On the backside of the Pooh-Pooh Protectors is a catch basin of sorts for discarded seed husks. Presumably birds spit to the rear. (Writer Dorothy Parker had a canary named Onan. “Why Onan?” she was asked. “Because he’s forever spilling his seed.”)

Should Polly shun the Pooh-Pooh Protector and let loose on your sofa or carpet, Golden has the solution to that problem, too: a spray-bottle cleaning system with the no-nonsense name Poop Lifter. Of her special formula, she says, “It really works well. Bird poop can stain, it can stick, and it can be very difficult to remove. If you get it on your clothes, this stuff will get it off.”

What about the birds’ clothes? Golden also makes a Pluck-No-More Feather Protector to guard against avian self-mutilation. By all appearances, it’s a tiny straitjacket that slips over the bird’s head, covering its wings and torso. This hand-sewn garment looks much like a Barbie doll dress. Thus attired, Polly can’t get at her belly feathers.

Golden’s brochure warns owners, “Initially your bird will demonstrate uncooperativeness, so we suggest gradually increasing wear time daily during the adjustment period.” The brochure also suggests that owners monitor their birds, noting that they “might rebel, pout, try to make you feel guilty and/or manipulate you into removing [the device].”

If all this bird paraphernalia sounds overly indulgent, keep in mind that roughly 6 percent of the U.S. population keeps one or more birds as pets, and that the pet-supply market, including that for birds, is a booming business. (A recent AP story reveals an odd related trend: An increasing number of Americans are now keeping chickens as pets.) Golden’s company slogan: “Where we treat your bird like royalty.”

Golden herself has close to 40 birds, ranging from very small gouldian finches to a pair of scarlet macaws named Fred and Wilma.
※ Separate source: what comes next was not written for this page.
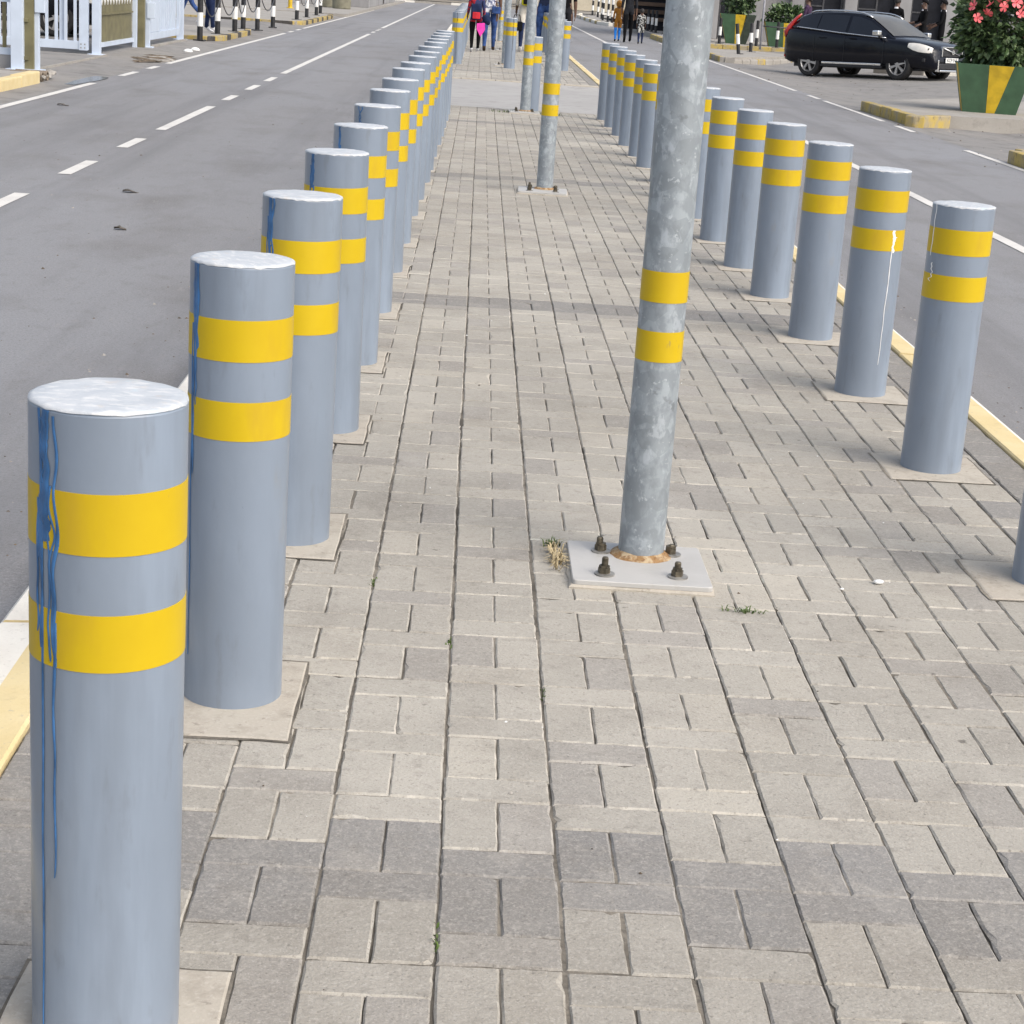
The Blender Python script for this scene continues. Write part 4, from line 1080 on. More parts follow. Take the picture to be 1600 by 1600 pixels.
def tree(x, y, h, r, seed, label, n=1800, leafs=.5):
    t = thing('tree', label, 'tree', (x, y, -.1), 0, 'background trees')
    MB().tube([(0, 0, -.1), (.05, 0, h * .2), (-.05, .05, h * .45), (.05, 0, h * .75)], [.28, .2, .14, .05], 10).build('trunk', bark, t)
    q = MB()
    for k in range(6):
        a = seed + k * 1.1; q.tube([(0, 0, h * (.3 + .05 * k)), (r * .35 * math.cos(a), r * .35 * math.sin(a), h * (.5 + .04 * k)), (r * .7 * math.cos(a), r * .7 * math.sin(a), h * (.62 + .04 * k))], [.09, .06, .02], 6)
    q.build('limbs', bark, t)
    foliage_mesh(n, lumpy(0, 0, h * .62, r, r, h * .42, .35, seed, .5), leafs, .2, seed).build('crown', [leaf_dark, leaf_green], t)
tree(3.5, 141, 8, 4.2, 2, 'dark leafy tree at the far end of the road, left of centre')
tree(10.5, 138, 7, 4.0, 5, 'broad dark tree behind the cream wall at the far right')
tree(16.5, 140, 9, 5.0, 8, 'taller tree farther right behind the cream wall')
tree(-4.5, 146, 8, 4.5, 11, 'tree far behind the left end of the cross road')
tree(-14, 144, 9, 5.5, 14, 'large tree far left beyond the cross road')

# ================================================================== RIGHT BACKGROUND BUILDINGS
cw = thing('boundary_wall', 'cream wall across the far end of the right road', 'wall', (14, 133, -.1))
MB().box(-9.2, 12, -.15, .15, 0, 1.1).build('wall_body', cream_wall, cw)
MB().box(-9.25, 12, -.2, .2, 1.1, 1.2, 0, .02).build('coping', cream_wall, cw)
bd = thing('building', 'grey rendered building with pilasters and dark doorways behind the car', 'building', (8.0, 66.0, 0))
MB().box(0, 26, .35, 8, 0, 6).build('wall', wall_grey, bd)
px = [0, 1.55, 3.05, 4.95, 6.9, 8.6, 10.9, 12.6, 14.8, 17, 19.4, 22, 24.5]
for k, xx in enumerate(px): MB().box(xx, xx + .45, 0, .36, 0, 5.2, 0, .02).build('pilaster', wall_grey, bd)
MB().box(-.2, 26.2, -.25, .34, 5.21, 5.7, 0, .03).build('cornice', wall_grey, bd)
for k in range(len(px) - 1):
    xa, xb = px[k] + .47, px[k + 1] - .02
    if k in (1,): continue
    d = MB().box(xa + .08, xb - .08, .30, .345, .06 if k % 2 == 0 else .75, 2.6, 0, .01).build('door' if k % 2 == 0 else 'window', dark_opening, bd)
    f_ = MB()
    f_.box(xa + .02, xa + .078, .27, .346, .05, 2.66); f_.box(xb - .078, xb - .02, .27, .346, .05, 2.66); f_.box(xa + .079, xb - .079, .27, .346, 2.602, 2.66)
    f_.box((xa + xb) / 2 - .03, (xa + xb) / 2 + .03, .275, .299, .8, 2.6); f_.box(xa + .079, (xa + xb) / 2 - .031, .275, .299, 1.35, 1.40)
    f_.build('frame', steel_dark, d)
bw_ = thing('boarded_wall', 'dark brown wall of wide horizontal boards behind the walkers', 'wall', (5.75, 74.6, 0))
MB().box(0, 2.35, .04, .2, 0, 3.2).build('backing', dark_opening, bw_)
q = MB()
for k in range(10): q.box(0, 2.35, -.06 - .0 * k, .035, .35 + k * .29, .35 + k * .29 + .15, 0, .01)
q.build('boards', brown_wood, bw_)
for xx in (.02, 2.2): MB().box(xx, xx + .13, -.12, -.062, 0, 3.2).build('wall_post', steel_dark, bw_)
sg = thing('signpost', 'thin grey sign pole standing before the right planter', 'signpost', (8.78, 57.2, -.05))
MB().tube([(0, 0, 0), (0, 0, 2.6)], .032, 10).build('pole', mat('pole_grey', (.33, .33, .36), .5, .1, 9), sg)
MB().box(-.3, .3, -.045, -.033, 2.0, 2.6, 0, .004).build('sign_panel', gate_white, sg)
MB().tube([(.033, 0, .72), (.95, .0, .70)], .02, 8).build('side_bar', steel_dark, sg)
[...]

By comparison, the bird department at the Williston PetSmart has a current total of 43 birds for sale. On hearing Golden’s current count, the salesclerk remarked, “Wow. That’s seems a bit excessive.”

And expensive. Golden goes through about 200 pounds of seed each month. But birds require more than seed alone: They need a varied diet that includes fruits and vegetables. “They can basically eat anything a person is eating as long as it’s healthy, not McDonald’s and all that stuff. They can’t have chocolate, avocado or alcohol,” Golden adds.

Is it worth the trouble? Birds have always been a big part of Golden’s life. Her mother raised canaries. Two of her birds have an uncanny ability to mimic voices and sounds — among them the ring tone of her cell phone, the beep of the microwave, Golden’s own distinctive laugh and her son’s voice. She tells of a Poltergeist-like experience that happened one morning after she watched her younger son leave on the school bus. Back in the house she heard “Mom? Mom?” It was one of the birds. Golden swears the animal was smiling.

In addition to running her business, Golden works for Washington Electrical Cooperative in East Montpelier and Pet Deli — All About Pets in Berlin. Although she’s hoping her Golden Perch Bird Supply Company, currently an online venture — the website will be live in a month — will be profitable, she says one of the reasons she started it was to be a source for other bird people in the area.

“It’s been a dream for me because I do love birds. I’m not looking to make a ton of money. I’m making it easier for people to find things. There are other crazy people like me. I’m not alone,” she says, as she packs up her box of supplies and heads home to her flock.